Kina Equivalent means, in respect of a particular US$ amount on a particular date, the amount of Kina which can be purchased with that amount of US$ at the selling rate quoted by the Bank at the close of currency trading by the Bank on
the Business Day prior to that date (or, if OML or the Purchaser sells that amount of US$ to the Bank in return for Kina at any time on that date or the Business Day prior to that date, the amount of Kina received by OML or the Purchaser, as the case may
be, from the Bank for that amount of US$).
Management Committee means the operating or management committee established by the Joint Venture Agreement.
Minister means the Minister who for the time being is the Minister administering the Act.
Other Assets means all mining, drilling and exploration equipment, cash on hand, pre-paid expenses, accounts receivable and other liquid assets, and all assets held or used by the Participants in relation to the Ramu Joint Venture.
Orogen Option Agreement has the same meaning as that given to the term "Option Agreement" in section 2 of the Mineral Resources Development Company Pty Limited (Privatisation) Xxx 0000.
Participants means the participants in the Ramu Joint Venture from time to time.
Project means the project to be established and undertaken by the Ramu Joint Venture involving:
(a) mining and processing the nickeliferous laterite ore body discovered within Exploration Licence No. 193 at Kurumbukari, Madang Province;
(b) subsequent beneficiation, transportation, treatment and refining of that ore;
(c) all processes associated with the above; and
(d) development and construction of all infrastructure and equipment required in connection with the above processes,
as described in the Feasibility Study or in any amended or replacement feasibility study.
Project Agreements means the Vendor's rights and obligations (if any) under the agreements and other documents described in Schedule 3.
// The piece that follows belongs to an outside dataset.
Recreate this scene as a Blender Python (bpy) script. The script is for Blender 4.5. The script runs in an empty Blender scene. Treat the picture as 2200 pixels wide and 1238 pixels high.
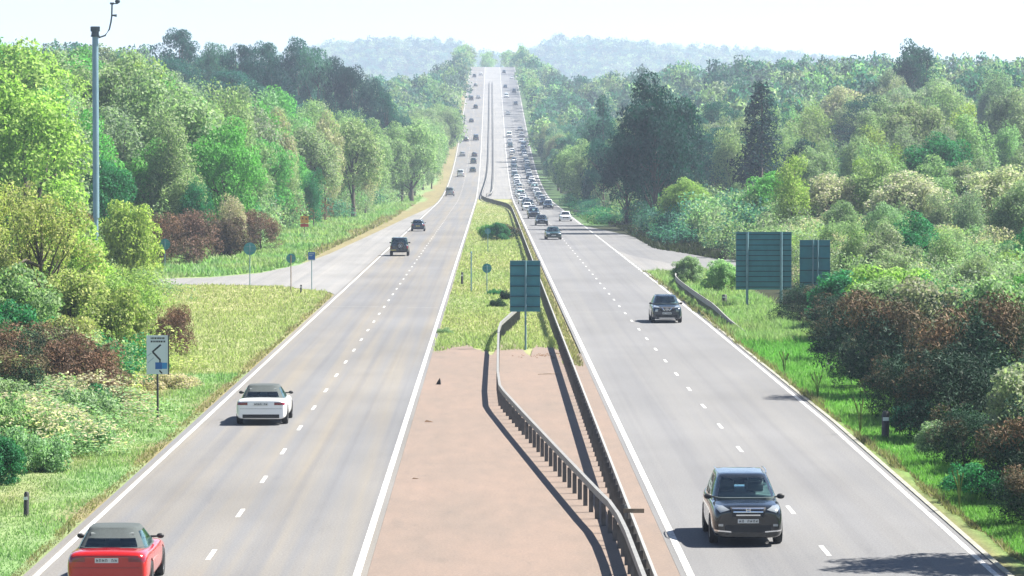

Project Financing means the financing approved by the Management Committee in accordance with the Joint Venture Agreement, and obtained by the Participants for the purpose of implementing the Project (but for the avoidance of doubt does
not include any finance obtained by a Participant individually for such purpose or to finance payment or performance of its obligations under the Joint Venture Agreement).
Purchase Price is defined in clause 3.2.
Put Option Deed means the put option deed to be entered into between Highlands Pacific, Xxxx Xxxxxx, OML and the Purchaser, in the form of the deed marked Annexure C.
Ramu Joint Venture means the joint venture governed by the Joint Venture Agreement.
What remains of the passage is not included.